Italy/USA and France
Alessandra Buonanno and Thibault Damour
2021 Balzan Prize for Gravitation: Physical and Astrophysical Aspects
Gravitational radiation provides a new observational window on the universe, and professors Alessandra Buonanno and Thibault Damour successfully developed new theoretical methods to fully exploit its scientific potential.
Starting in the late 90s, their research focused on the problem of predicting the gravitational waves from inspiralling and merging black holes. Accurate predictions are essential to extract the tiny gravitational-wave signal from overwhelming noise, and to infer the physical characteristics of the system of merging objects. A very large number of theoretical waveforms (corresponding to different masses, spins and orbital parameters of the system) must be computed and compared to the data, so that accurate and rapid calculations are essential.

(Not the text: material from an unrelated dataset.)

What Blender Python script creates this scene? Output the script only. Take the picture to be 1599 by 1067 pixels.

Alessandra Buonanno and Thibault Damour conceived a sophisticated, novel formalism (the effective-one-body, EOB) to analytically solve the two-body problem in general relativity, enabling the fast calculation of the waveforms. In almost 20 years of hard work with their students, postdoctoral scholars, and collaborators, the EOB method was extended and perfected to include higher harmonics, spin precession, and tidal effects: all these extensions are crucial to predict waveform models for asymmetric binaries and binaries comprising neutron stars. Within a large collaboration between researchers working in numerical and analytical relativity and in data analysis, the combination of the EOB analytical method with numerical-relativity simulations was implemented into the LIGO/Virgo data-analysis pipelines and was instrumental for the first detection – and especially the interpretation – of gravitational waves from a binary-black-hole merger and for the analyses of the gravitational-wave signals observed since then. The Buonanno-Damour EOB method also played a leading role in using these data to perform the first tests of general relativity in the ultra-strong gravity regime, beautifully confirming the validity of general relativity as an incredibly accurate theory of gravitation.

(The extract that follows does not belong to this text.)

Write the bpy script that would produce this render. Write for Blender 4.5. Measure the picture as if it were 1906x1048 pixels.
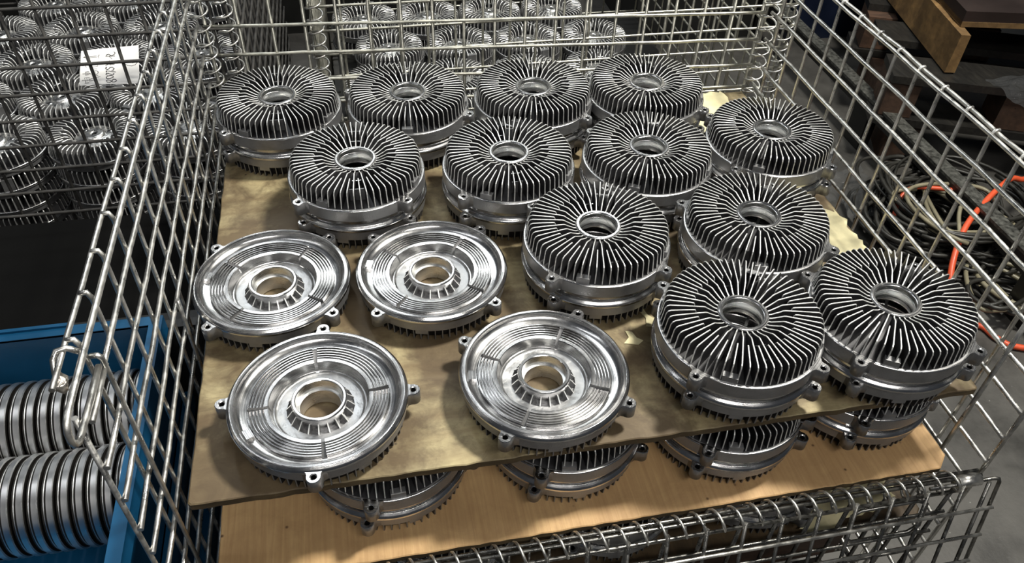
import bpy, math, random
from mathutils import Vector, Matrix
random.seed(7)
PI = math.pi
scene = bpy.context.scene
for o in list(bpy.data.objects):
    bpy.data.objects.remove(o)
COL = scene.collection
Z0 = 0.62          # height of the top plywood shelf above the factory floor

# ------------------------------------------------------------------ camera
cam_d = bpy.data.cameras.new('camera')
cam_d.sensor_width = 36.0
cam_d.lens = 1484.08 / 1906 * 36.0
cam_d.clip_start = 0.02
cam = bpy.data.objects.new('camera', cam_d)
COL.objects.link(cam)
_rt = Vector((0.981, -0.193, 0.031)); _fw = Vector((0.162, 0.715, -0.680))
_fw.normalize(); _rt = (_rt - _fw * _rt.dot(_fw)).normalized(); _up = _rt.cross(_fw)
CAMPOS = Vector((0.224, -0.505, 0.750 + Z0))
cam.matrix_world = Matrix(((_rt.x, _up.x, -_fw.x, CAMPOS.x), (_rt.y, _up.y, -_fw.y, CAMPOS.y),
                           (_rt.z, _up.z, -_fw.z, CAMPOS.z), (0, 0, 0, 1)))
scene.camera = cam

# ------------------------------------------------------------------ world + lamps
w = bpy.data.worlds.new('factory_air'); scene.world = w; w.use_nodes = True
w.node_tree.nodes['Background'].inputs[0].default_value = (0.80, 0.88, 1.0, 1)
w.node_tree.nodes['Background'].inputs[1].default_value = 0.045
scene.view_settings.view_transform = 'Standard'
scene.view_settings.look = 'None'
scene.view_settings.gamma = 1.0
scene.view_settings.exposure = 0.14

def area(name, loc, size, size_y, power, color, target=None):
    d = bpy.data.lights.new(name, 'AREA'); d.shape = 'RECTANGLE'; d.size = size; d.size_y = size_y
    d.energy = power; d.color = color
    o = bpy.data.objects.new(name, d); COL.objects.link(o)
    o.location = (loc[0], loc[1], loc[2] + Z0)
    t = Vector(target) if target else Vector((loc[0], loc[1], -1))
    o.rotation_euler = (t - Vector(loc)).to_track_quat('-Z', 'Y').to_euler()
    return o
area('high_bay_lamp', (1.75, 0.45, 2.6), 0.34, 0.34, 125, (1.0, 0.97, 0.88), (0.40, 0.2, 0))
area('fill_strip', (-0.3, 2.6, 3.0), 0.14, 2.4, 22, (0.93, 0.98, 1.0), (0.3, 0.4, 0))  # added overhead fill strips, for soft light and reflections in the metal
area('fill_strip', (0.9, 3.9, 3.0), 2.2, 0.16, 26, (0.96, 1.0, 0.97), (0.5, 0.5, 0))
area('fill_strip', (-1.6, 0.4, 2.8), 0.14, 2.0, 8, (0.96, 0.98, 1.0), (0.2, 0.3, 0))
area('fill_strip', (0.6, -1.7, 2.3), 2.0, 0.20, 30, (1.0, 0.97, 0.92), (0.1, 0.6, 0.0))  # added front fill, brightens the note, gate wires and lower shelf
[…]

In addition, the synergetic combination of the LIGO and Virgo interferometer data made it possible to pin down the position in the sky of the sources of gravitational waves. This allowed identification of the source of a gravitational wave with associated γ-rays, X-rays, visible and infrared light, and it was possible to ascribe it to the fusion of two neutron stars, understanding its physical implications. This can be considered a pivotal point in the so-called multi-messenger astronomy.

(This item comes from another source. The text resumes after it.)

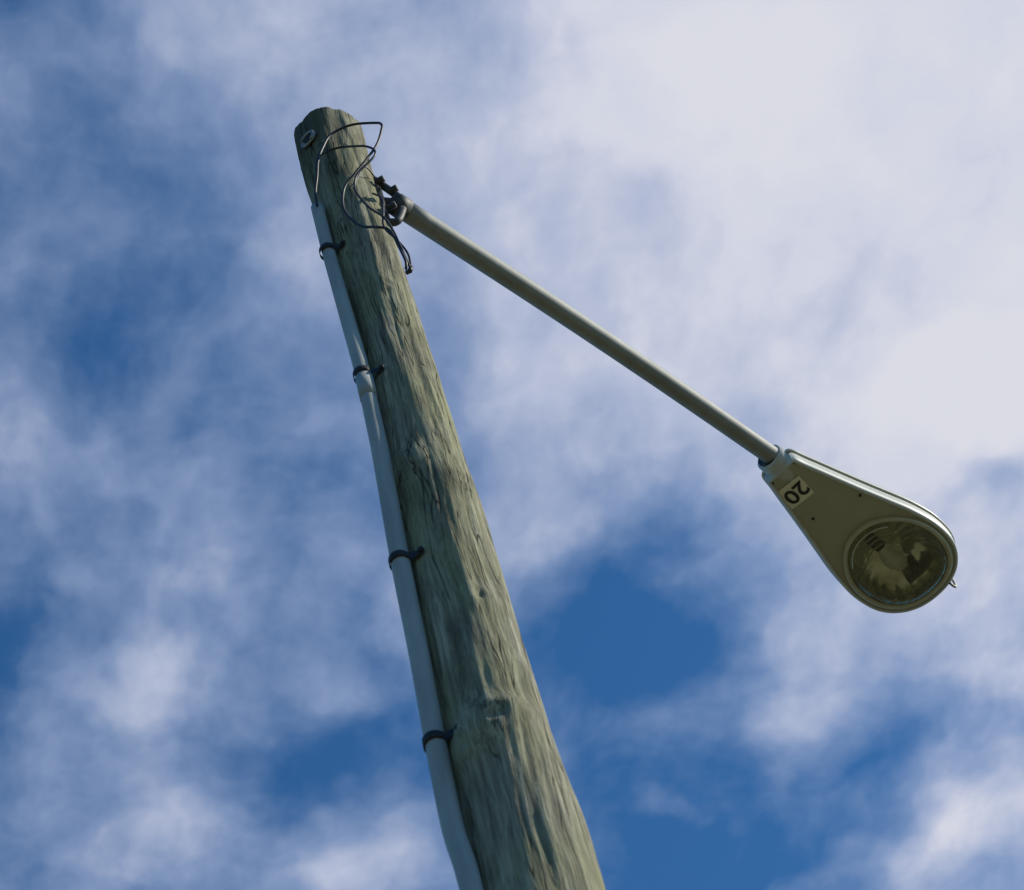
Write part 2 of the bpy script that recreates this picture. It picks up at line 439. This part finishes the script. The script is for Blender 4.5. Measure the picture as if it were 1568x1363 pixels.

The theoretical progresses initiated by Alessandra Buonanno and Thibault Damour will also be fundamental in the interpretation of future precision gravitational-wave astronomy data from the space-borne LISA interferometer, and future facilities on the ground, such as the Einstein Telescope and Cosmic Explorer, where the accurate knowledge of the waveforms will be the key to fully exploit the observed data, shaping the future of astronomy.